◆ PROBLEM REQUIREMENTS ◆
Transcribe the lines from the start of the data below through the line with "col=scn.collection", word for word and nothing more.

◆ PROVIDED MATERIAL ◆

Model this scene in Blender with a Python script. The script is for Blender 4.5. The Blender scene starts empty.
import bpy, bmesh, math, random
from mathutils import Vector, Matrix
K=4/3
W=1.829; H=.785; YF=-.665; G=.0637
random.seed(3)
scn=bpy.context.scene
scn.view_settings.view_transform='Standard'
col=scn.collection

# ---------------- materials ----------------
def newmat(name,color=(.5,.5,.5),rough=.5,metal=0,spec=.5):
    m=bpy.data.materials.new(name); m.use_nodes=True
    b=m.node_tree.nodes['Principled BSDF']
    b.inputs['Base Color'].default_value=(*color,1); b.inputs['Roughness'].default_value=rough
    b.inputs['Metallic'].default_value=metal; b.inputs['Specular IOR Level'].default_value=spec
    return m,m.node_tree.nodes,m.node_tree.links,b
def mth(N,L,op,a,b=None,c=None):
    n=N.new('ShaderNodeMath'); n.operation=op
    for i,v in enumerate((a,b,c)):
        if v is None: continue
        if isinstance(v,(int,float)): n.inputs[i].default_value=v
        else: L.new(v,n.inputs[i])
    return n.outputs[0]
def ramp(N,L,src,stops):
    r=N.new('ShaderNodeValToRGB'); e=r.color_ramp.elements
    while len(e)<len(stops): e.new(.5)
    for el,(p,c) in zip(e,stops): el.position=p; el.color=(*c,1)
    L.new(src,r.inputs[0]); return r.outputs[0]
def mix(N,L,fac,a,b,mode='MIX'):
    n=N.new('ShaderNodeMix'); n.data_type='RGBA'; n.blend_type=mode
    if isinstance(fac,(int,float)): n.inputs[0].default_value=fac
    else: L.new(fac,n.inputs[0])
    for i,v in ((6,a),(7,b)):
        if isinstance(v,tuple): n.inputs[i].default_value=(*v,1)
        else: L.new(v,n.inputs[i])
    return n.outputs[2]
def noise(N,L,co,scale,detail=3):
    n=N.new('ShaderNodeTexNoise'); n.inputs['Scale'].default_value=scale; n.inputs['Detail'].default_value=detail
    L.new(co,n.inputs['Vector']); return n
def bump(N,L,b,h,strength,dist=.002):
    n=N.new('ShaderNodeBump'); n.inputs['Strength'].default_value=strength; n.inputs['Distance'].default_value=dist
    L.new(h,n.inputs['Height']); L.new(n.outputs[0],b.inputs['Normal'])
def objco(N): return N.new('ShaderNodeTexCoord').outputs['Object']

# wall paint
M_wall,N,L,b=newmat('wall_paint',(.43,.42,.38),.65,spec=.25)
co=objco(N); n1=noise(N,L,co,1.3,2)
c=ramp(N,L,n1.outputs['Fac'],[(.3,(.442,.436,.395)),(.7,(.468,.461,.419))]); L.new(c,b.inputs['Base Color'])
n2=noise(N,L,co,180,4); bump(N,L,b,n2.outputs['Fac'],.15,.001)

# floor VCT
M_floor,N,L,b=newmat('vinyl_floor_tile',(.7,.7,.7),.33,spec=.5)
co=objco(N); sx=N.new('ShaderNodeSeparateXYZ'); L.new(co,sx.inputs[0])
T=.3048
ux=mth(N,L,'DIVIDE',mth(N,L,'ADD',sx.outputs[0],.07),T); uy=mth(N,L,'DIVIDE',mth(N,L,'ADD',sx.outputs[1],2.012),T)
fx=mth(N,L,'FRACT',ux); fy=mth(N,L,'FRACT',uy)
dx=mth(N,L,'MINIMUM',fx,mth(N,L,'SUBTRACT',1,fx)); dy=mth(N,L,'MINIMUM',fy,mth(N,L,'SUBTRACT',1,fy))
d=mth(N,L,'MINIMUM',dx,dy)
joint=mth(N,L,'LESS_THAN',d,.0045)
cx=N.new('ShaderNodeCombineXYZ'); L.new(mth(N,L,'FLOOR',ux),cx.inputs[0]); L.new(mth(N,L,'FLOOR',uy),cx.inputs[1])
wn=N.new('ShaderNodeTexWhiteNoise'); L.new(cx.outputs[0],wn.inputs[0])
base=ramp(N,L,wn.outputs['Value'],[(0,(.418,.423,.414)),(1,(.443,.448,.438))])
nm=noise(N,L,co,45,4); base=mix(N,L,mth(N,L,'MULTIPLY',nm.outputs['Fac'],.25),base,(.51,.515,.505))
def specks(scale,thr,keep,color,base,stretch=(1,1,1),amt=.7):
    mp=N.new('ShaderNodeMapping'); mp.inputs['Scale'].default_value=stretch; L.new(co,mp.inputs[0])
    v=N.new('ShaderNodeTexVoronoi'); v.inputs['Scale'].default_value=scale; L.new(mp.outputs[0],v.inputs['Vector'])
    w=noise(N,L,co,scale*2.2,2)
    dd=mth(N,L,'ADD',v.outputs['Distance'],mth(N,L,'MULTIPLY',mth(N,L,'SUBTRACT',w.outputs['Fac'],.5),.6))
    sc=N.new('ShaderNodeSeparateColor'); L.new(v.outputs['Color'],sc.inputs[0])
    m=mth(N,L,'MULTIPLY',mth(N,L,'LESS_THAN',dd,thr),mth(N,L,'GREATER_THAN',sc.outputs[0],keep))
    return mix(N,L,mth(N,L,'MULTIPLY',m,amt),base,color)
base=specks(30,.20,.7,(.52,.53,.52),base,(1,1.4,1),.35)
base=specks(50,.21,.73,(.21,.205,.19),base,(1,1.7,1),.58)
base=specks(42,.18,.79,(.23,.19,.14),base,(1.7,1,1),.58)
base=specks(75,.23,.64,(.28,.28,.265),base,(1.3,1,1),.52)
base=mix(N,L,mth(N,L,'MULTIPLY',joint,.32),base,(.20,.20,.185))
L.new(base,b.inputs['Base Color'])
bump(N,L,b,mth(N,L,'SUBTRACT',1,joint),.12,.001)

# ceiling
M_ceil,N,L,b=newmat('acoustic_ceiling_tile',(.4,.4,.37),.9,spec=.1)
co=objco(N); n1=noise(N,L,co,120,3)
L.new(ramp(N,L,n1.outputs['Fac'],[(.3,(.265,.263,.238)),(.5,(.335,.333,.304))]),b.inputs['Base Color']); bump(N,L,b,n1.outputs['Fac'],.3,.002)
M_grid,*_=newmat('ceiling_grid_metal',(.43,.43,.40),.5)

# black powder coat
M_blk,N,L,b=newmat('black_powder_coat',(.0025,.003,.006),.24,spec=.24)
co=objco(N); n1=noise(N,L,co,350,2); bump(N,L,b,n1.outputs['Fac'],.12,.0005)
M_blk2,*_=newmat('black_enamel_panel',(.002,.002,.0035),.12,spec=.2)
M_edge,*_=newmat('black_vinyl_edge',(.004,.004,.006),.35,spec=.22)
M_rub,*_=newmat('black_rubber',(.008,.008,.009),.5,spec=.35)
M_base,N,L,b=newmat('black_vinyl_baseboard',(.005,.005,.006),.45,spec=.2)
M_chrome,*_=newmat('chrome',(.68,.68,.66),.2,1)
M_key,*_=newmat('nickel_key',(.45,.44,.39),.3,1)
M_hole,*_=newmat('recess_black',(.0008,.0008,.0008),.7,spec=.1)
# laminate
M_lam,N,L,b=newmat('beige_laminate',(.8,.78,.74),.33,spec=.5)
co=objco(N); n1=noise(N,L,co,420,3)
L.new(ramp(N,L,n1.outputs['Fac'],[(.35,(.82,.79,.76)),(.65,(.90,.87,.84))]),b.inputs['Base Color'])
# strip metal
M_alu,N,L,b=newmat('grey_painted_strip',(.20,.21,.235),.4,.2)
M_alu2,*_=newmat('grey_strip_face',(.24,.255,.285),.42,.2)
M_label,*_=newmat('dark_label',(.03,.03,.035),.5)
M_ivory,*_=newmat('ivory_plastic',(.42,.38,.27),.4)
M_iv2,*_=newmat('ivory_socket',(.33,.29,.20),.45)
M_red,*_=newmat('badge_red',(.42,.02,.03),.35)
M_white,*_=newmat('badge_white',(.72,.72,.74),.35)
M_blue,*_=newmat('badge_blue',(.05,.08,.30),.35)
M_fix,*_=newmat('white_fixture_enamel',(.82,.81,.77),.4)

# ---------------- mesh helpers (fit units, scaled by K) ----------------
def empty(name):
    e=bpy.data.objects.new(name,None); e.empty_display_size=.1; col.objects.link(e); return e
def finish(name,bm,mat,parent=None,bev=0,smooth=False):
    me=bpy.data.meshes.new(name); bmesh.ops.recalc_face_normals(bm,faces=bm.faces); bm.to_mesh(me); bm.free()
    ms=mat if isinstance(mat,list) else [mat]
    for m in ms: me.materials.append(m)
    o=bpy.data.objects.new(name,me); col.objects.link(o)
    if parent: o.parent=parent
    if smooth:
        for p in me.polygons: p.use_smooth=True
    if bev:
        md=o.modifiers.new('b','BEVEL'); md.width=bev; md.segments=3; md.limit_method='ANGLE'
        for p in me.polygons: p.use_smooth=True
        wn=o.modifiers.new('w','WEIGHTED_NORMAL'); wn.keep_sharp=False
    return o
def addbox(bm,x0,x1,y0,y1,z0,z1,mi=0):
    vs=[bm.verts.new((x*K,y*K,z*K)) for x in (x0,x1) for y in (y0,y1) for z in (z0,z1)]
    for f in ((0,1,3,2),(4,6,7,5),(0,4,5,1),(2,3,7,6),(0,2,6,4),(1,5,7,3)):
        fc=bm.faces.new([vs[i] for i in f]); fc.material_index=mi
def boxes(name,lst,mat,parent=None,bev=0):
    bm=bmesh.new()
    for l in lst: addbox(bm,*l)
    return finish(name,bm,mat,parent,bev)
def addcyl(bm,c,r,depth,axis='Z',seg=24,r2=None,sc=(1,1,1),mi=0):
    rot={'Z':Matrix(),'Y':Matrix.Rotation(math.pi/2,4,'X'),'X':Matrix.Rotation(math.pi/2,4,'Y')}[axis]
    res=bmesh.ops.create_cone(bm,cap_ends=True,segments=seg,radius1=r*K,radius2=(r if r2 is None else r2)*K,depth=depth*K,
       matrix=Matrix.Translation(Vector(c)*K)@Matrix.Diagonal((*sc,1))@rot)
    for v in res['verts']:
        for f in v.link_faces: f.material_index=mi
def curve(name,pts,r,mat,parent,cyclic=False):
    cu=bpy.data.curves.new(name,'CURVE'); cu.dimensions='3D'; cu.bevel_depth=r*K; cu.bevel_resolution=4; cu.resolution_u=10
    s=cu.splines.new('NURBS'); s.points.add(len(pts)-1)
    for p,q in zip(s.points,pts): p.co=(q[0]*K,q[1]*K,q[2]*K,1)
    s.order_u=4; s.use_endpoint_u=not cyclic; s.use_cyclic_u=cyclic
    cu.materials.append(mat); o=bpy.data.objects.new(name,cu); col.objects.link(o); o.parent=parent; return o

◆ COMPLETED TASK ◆
Model this scene in Blender with a Python script. The script is for Blender 4.5. The Blender scene starts empty.
import bpy, bmesh, math, random
from mathutils import Vector, Matrix
K=4/3
W=1.829; H=.785; YF=-.665; G=.0637
random.seed(3)
scn=bpy.context.scene
scn.view_settings.view_transform='Standard'
col=scn.collection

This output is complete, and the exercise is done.